Even further South of here worshippers
attend to their beliefs, plumed in the wilderness
of a blood-letting
carnival of despair and hope.
In Gettysburg, the most intimate sacrifice
is initiated by two sliced hands

There are two changes made to this stanza in “Passing Notes.” The bigger of the two is a revision in the fourth line — its last word, “hope,” is rewritten as “promise.” Right away, we can see Jenks cutting the sestina out of the poem: a casting off of received form which is perhaps analogous to the difference between hope and promise. And this instance of revision could also possibly be the embodiment of poetic maturation: Jenks is shedding a youthful poetic hope for the affirmation of poetic promise, which occurs, in “Passing Notes,” as a rejection of received form. This can be seen much more clearly in a revision that occurs in the second stanza: the line “They lie recumbent in the exhausted fumes of American hope” in “Smokestack,” is changed to “recumbent fumes of American hope” in “Passing Notes.” In the first, we can see a young poet blatantly attempting to capture that elusive Great Line; yet in the second, we see a more subdued, humble poet. It is telling of Jenks that he did not altogether throw out the line — he recognized its essential place within the poem, and simply cut the distracting flash.
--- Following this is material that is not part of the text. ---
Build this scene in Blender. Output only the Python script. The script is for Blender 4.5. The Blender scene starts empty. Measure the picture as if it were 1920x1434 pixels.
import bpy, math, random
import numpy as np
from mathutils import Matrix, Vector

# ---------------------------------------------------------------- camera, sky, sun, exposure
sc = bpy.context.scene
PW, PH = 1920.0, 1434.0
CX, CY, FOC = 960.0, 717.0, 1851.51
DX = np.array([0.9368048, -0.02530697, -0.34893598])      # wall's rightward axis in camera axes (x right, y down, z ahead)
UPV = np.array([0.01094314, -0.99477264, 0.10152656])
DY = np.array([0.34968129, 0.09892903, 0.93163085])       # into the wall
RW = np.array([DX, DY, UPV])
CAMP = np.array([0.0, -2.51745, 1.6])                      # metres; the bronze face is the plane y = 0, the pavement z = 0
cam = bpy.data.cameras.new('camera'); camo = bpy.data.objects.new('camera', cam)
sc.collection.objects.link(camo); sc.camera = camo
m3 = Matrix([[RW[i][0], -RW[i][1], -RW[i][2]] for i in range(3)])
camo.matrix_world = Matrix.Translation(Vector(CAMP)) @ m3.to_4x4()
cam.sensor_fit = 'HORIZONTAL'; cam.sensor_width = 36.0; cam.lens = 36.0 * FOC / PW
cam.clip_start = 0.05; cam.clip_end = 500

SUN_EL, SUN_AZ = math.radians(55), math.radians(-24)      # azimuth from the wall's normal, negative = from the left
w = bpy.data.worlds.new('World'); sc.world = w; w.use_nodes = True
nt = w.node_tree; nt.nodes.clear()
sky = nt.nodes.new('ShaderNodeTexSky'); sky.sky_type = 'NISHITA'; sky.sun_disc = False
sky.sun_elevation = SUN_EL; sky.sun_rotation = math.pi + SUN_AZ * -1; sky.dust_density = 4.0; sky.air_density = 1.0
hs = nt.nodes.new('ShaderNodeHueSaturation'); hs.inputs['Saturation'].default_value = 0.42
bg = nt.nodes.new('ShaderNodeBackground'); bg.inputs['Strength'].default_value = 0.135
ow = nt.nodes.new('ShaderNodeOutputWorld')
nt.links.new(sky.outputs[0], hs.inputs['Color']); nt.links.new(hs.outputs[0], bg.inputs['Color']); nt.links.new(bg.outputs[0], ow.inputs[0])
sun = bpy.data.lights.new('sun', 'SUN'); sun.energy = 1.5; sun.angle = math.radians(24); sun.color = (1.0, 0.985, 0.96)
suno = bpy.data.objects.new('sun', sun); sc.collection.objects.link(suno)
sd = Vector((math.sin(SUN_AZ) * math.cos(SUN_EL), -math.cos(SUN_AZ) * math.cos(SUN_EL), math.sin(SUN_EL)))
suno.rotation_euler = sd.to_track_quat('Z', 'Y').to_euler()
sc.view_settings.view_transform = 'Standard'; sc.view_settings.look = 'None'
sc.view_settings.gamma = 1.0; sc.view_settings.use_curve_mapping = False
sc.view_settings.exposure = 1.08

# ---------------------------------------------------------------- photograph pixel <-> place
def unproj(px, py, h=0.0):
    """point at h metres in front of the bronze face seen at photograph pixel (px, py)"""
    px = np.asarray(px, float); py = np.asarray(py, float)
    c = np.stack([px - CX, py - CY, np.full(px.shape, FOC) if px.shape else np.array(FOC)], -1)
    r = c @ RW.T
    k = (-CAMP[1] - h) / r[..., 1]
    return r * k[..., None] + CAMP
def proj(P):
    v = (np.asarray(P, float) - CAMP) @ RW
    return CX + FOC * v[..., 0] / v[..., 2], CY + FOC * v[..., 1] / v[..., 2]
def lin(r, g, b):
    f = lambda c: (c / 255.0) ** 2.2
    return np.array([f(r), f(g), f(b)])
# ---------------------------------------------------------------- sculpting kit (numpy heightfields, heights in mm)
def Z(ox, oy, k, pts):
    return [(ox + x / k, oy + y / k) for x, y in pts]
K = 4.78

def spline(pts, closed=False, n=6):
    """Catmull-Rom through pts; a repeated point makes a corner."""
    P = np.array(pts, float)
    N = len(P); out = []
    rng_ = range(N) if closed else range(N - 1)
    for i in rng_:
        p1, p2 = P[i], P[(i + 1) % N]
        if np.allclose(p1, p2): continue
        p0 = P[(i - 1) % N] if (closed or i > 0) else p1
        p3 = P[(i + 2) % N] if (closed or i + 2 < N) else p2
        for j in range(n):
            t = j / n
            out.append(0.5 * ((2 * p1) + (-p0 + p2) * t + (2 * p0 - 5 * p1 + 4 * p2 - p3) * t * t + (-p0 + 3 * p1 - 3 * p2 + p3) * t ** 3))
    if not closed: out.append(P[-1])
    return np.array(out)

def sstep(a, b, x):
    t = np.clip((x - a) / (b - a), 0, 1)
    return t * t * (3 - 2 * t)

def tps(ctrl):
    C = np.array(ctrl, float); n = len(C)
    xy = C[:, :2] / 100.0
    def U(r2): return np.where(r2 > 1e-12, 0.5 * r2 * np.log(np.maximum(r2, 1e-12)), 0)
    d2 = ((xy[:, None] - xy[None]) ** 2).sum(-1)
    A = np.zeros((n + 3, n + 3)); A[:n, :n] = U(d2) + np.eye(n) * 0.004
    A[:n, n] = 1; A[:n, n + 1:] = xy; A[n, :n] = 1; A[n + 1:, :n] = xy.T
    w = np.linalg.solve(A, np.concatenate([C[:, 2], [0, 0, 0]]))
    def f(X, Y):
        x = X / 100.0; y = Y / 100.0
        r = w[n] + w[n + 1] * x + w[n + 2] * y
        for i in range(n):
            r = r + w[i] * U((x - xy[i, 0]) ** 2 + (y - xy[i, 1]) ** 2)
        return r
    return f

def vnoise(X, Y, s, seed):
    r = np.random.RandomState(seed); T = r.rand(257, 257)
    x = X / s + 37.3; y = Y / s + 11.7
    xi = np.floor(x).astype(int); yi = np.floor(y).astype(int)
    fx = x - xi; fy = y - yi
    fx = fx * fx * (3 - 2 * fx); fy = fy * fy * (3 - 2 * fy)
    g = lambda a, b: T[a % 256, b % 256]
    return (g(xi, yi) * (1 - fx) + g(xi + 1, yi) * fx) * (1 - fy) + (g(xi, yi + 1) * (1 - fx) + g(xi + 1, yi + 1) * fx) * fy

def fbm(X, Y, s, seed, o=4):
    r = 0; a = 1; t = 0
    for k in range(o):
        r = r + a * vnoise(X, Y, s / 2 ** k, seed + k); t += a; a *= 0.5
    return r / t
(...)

The 39 lines of “Smokestack” are reduced to the 19 lines that make up “Passing Notes.” While much is altogether thrown out, a remarkable amount of material is kept, but condensed in the rich, fractured language that is Jenks’s hallmark — the appreciation of which divides the world into fans of Philip Jenks on one side, and on the other the haters, the ignorant, or those whose hands are welded to their ears. But, in all seriousness, what makes comparing “Smokestack” to “Passing Notes” so engaging — or, for that matter, what makes reading The Elms Left Elm Street against Jenks’s still growing body of work so engaging — is to see the youthful, fitful beginning of a poet whose powers, over time, have increased — powers which are still increasing, and which show promise to continue to increase for many years to come.